=== Supplied information ===

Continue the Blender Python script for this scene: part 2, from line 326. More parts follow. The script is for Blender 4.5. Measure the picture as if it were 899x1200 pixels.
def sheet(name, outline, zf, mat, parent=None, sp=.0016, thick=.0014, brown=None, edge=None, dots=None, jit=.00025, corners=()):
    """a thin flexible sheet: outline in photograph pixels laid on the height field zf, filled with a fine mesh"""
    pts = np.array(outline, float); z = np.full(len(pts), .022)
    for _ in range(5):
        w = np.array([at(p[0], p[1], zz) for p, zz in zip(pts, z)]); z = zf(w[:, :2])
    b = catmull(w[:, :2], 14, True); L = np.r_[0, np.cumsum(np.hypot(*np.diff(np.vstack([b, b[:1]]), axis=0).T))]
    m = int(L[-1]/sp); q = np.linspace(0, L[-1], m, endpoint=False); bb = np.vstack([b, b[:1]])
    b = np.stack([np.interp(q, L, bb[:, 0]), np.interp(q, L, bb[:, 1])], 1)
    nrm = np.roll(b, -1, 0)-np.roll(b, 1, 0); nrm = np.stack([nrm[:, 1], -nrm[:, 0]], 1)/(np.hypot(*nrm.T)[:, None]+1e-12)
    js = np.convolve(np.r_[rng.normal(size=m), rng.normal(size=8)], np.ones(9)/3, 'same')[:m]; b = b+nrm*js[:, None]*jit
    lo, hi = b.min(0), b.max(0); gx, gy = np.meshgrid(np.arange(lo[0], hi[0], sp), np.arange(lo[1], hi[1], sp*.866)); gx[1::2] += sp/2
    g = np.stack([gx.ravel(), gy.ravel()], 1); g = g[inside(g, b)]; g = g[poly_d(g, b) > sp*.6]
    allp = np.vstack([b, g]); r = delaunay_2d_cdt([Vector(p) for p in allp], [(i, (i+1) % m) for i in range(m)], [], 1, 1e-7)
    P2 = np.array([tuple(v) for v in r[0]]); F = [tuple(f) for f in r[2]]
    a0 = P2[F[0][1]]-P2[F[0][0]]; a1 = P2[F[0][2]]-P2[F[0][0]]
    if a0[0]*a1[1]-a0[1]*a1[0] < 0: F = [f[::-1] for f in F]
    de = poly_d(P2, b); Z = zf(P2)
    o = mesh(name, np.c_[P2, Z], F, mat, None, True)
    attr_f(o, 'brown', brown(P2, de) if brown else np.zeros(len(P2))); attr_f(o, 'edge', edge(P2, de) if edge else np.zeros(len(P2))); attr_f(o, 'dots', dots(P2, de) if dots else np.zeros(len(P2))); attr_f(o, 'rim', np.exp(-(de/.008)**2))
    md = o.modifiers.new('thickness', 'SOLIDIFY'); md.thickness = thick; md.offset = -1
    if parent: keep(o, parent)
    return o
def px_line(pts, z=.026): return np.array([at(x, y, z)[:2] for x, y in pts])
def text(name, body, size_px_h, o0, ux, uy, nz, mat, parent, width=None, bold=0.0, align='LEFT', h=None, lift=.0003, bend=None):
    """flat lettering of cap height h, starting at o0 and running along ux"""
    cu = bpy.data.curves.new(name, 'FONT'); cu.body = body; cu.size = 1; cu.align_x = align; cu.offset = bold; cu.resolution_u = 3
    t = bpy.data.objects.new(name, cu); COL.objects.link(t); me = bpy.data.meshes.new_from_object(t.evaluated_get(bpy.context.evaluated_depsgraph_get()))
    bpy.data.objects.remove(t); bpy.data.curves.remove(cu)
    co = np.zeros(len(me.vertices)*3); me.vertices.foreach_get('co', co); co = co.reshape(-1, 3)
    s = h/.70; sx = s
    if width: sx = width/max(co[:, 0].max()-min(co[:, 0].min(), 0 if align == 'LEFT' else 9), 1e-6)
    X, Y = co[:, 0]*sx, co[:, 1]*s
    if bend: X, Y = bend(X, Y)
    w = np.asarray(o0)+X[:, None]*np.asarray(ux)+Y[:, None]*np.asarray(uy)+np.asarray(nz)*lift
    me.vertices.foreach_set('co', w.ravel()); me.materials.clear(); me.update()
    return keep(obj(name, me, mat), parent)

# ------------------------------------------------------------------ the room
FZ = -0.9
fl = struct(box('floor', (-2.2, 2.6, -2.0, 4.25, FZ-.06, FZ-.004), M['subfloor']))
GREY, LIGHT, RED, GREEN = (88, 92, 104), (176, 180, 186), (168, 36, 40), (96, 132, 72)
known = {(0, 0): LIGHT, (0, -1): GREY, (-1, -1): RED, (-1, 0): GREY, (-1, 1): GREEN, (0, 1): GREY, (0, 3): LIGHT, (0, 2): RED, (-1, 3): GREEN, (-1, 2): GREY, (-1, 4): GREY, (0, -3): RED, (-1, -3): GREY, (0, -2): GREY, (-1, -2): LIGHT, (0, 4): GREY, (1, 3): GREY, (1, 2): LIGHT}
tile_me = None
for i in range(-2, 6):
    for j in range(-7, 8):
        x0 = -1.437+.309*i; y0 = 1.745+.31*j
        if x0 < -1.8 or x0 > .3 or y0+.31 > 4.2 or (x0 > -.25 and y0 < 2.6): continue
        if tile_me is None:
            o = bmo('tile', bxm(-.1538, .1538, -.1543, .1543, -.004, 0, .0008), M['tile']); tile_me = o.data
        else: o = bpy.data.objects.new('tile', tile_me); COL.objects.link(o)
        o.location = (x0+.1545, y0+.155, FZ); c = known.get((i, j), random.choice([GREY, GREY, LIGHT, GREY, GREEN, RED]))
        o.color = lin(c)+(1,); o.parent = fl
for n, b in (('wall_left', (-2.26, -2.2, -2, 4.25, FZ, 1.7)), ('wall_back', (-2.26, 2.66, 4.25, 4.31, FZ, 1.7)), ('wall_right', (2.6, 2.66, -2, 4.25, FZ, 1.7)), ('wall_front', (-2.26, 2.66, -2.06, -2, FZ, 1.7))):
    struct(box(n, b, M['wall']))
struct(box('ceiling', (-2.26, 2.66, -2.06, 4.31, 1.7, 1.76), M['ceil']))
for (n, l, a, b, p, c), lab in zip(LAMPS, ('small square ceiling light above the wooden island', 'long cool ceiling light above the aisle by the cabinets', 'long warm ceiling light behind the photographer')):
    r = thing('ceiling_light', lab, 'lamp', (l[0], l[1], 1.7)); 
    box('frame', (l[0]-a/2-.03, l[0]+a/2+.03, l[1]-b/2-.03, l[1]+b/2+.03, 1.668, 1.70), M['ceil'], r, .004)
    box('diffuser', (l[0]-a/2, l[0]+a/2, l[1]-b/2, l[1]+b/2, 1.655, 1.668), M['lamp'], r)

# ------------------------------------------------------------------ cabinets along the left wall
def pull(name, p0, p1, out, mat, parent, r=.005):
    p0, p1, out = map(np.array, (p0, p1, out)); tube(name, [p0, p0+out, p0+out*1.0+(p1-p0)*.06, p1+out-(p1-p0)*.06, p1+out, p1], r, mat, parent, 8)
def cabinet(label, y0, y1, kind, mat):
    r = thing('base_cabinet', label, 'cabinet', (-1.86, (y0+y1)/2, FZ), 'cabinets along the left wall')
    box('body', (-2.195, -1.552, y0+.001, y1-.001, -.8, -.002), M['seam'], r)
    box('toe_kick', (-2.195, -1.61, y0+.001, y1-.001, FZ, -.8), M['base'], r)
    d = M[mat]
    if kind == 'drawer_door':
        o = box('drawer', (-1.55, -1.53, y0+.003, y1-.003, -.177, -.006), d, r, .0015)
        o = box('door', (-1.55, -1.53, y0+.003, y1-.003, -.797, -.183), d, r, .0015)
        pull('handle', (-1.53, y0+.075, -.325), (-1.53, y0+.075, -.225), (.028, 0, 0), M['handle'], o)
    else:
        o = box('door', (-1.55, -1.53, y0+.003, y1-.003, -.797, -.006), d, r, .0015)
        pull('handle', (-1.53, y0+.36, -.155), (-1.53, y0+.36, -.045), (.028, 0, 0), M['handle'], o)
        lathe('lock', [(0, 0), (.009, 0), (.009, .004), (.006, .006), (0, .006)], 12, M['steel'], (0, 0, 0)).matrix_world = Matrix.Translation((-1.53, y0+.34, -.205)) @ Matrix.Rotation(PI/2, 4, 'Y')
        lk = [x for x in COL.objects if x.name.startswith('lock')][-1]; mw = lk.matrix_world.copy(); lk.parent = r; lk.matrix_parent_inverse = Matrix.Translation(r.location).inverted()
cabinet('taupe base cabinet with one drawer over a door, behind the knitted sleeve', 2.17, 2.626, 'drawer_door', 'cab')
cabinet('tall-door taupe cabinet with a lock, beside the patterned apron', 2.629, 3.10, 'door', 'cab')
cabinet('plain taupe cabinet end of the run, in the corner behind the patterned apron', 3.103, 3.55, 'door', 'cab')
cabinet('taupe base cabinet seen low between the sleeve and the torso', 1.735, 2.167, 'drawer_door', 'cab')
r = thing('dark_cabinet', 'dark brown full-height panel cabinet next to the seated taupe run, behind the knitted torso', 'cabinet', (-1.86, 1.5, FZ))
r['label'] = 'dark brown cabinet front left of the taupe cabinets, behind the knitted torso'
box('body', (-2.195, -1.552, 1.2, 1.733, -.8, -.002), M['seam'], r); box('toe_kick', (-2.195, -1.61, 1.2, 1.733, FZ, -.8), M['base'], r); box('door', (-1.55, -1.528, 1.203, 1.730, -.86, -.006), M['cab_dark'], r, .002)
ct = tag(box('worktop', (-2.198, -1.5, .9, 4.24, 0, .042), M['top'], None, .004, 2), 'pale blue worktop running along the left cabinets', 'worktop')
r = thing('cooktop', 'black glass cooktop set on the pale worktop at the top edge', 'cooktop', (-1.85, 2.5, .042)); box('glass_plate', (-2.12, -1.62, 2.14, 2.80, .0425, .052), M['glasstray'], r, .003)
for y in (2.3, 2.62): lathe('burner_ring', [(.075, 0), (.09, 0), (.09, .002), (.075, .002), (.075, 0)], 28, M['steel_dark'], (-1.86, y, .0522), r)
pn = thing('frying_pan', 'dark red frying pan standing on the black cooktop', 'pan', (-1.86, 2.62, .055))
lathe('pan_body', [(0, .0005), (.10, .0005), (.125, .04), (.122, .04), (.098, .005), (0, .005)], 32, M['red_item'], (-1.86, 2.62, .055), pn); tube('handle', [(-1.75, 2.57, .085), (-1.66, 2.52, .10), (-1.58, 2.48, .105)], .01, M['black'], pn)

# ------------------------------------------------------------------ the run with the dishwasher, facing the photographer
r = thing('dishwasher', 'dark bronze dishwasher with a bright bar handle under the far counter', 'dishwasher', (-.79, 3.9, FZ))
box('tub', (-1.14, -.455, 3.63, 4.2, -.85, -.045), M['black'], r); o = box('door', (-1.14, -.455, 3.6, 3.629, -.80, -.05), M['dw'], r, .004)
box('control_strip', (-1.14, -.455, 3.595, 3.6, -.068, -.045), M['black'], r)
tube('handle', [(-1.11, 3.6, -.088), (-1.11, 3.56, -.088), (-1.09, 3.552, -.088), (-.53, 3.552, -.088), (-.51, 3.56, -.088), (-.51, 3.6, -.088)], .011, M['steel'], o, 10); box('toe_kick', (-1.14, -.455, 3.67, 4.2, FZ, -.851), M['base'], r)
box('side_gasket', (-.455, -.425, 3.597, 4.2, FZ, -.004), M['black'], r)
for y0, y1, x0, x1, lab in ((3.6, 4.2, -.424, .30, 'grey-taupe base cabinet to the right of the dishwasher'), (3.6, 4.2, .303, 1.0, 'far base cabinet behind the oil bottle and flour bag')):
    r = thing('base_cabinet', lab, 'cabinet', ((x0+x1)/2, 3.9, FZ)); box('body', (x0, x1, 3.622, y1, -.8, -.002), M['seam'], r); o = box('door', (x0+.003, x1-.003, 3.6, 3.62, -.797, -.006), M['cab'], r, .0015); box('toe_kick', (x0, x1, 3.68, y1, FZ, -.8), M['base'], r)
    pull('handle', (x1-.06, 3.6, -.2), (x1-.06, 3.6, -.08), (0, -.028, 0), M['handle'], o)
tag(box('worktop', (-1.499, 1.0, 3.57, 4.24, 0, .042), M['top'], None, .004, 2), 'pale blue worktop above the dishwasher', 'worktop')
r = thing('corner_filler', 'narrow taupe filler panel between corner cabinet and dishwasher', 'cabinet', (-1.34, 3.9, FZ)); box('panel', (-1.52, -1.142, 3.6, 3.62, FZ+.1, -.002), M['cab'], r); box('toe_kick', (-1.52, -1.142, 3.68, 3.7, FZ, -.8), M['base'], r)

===

Written request
Go through the material and copy out every line with "pixels" in it.

Response
Continue the Blender Python script for this scene: part 2, from line 326. More parts follow. The script is for Blender 4.5. Measure the picture as if it were 899x1200 pixels.
    """a thin flexible sheet: outline in photograph pixels laid on the height field zf, filled with a fine mesh"""